On the South African competition scene, by comparison, Tony is blunt: “It’s kind of dire. You might get provincials, nationals, and a handful of gym comps—maybe four or five a year.” There is a clear pathway to the national team, but little high-performance infrastructure behind it—except in the Western Cape. Tony is quick to praise physio and coach Chris Allen and his high-performance squad. “He’s done a phenomenal job. That’s why the Western Cape takes most of the medals. He just gives his time away, really trying to grow South African climbing so we can push the limits.” When it wasn’t raining (so presumably not particularly often), Tony visited some of the best climbing areas the UK has to offer, including bouldering in South Wales, sport climbing at Portland, and sampling the unique Peak District gritstone. “People hype the grit so much,” he says. “The climbing is incredible… It was very, very unique: just holding friction holds and you have to somehow move your body, climb up, and around these holes. It was really cool…” But in terms of outdoor climbing, South Africa clearly wins his heart.
“In Rocklands and elsewhere in South Africa, the scenery is just insane. Big cliffs, endless boulders, big sky. For me, nothing beats that.”

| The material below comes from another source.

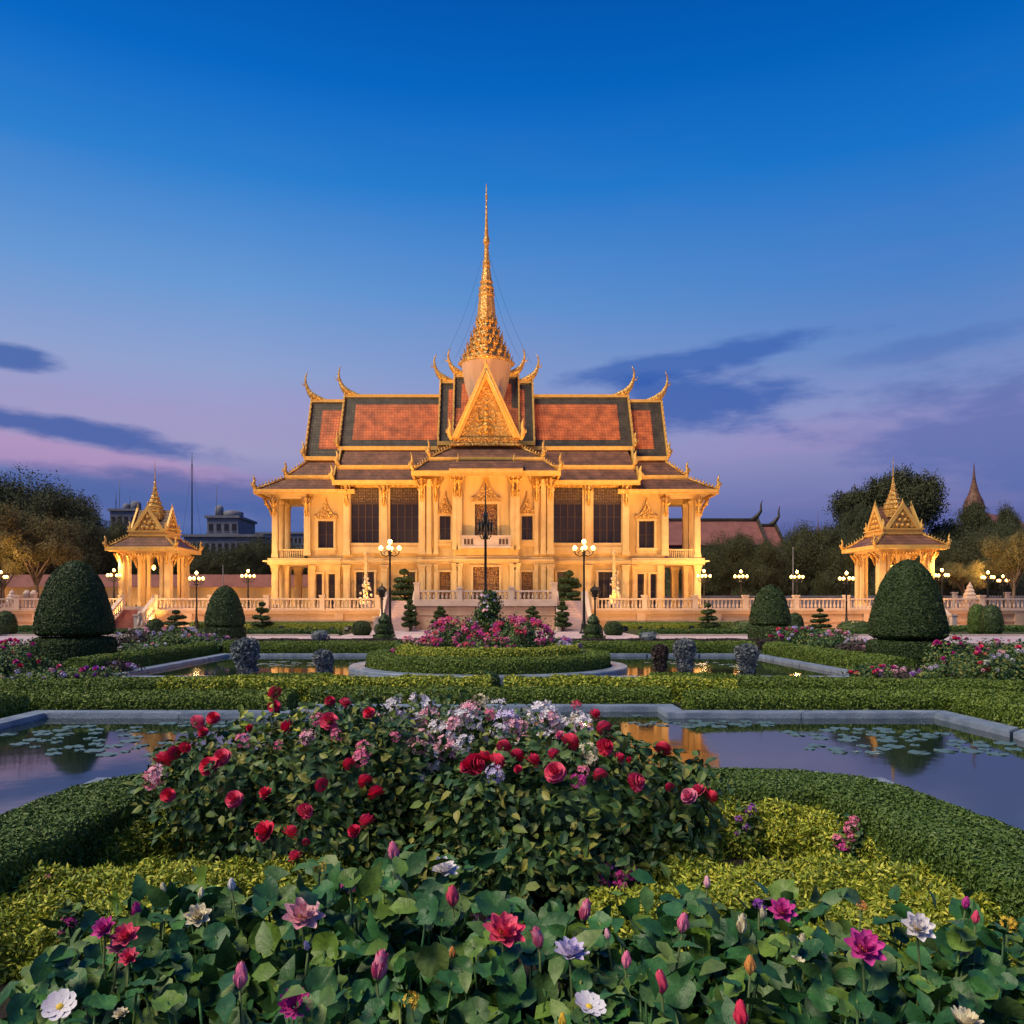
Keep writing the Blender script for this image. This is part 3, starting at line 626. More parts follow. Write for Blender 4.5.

Now back in South Africa, Tony is still climbing, still setting, still coaching—and still trying to push South African climbing. In Cape Town, he splits his time between Bloc 11, City ROCK, and his home gym, Kragsentrale (Power Station), and now focuses heavily on competition setting at both national and local
Events. One recent standout experience came when Kragsentrale brought in two head setters from B-Pump Ogikubo in Japan. Tony was struck by the level of detail and intentionality they brought to their boulders. “It was next level. It really underscored the gap for me—the understanding in South Africa of high-quality
competition boulders is still evolving. But I’m optimistic. More competitions will mean more practice, more collaboration, and faster progression for everyone.”
“Hard bouldering is definitely what’s motivating me. I just want to do more hard lines and really big and proud-looking boulders.” Tony is currently projecting his first 8C, Parzival, at The Gallery. Possibly named after the legendary knight whose story centres on an arduous and transformative quest, the line feels fitting. In the best shape of his life, Tony is hopeful that this modern-day grail is equally within reach.
What stands out when comparing the UK and South African scenes is the shared spirit beneath them. Climbing thrives on community, encouragement, creativity, and generosity. Tony embodies that spirit. His journey—from a tiny school wall in Pretoria, to UK route setting, to building South African climbing—shows that what shapes a scene most isn’t just funding or equipment, but people who believe in giving back. And sometimes, that gift is as simple as stripping a wall, placing a few volumes, and spending two quiet hours helping a young climber rediscover joy.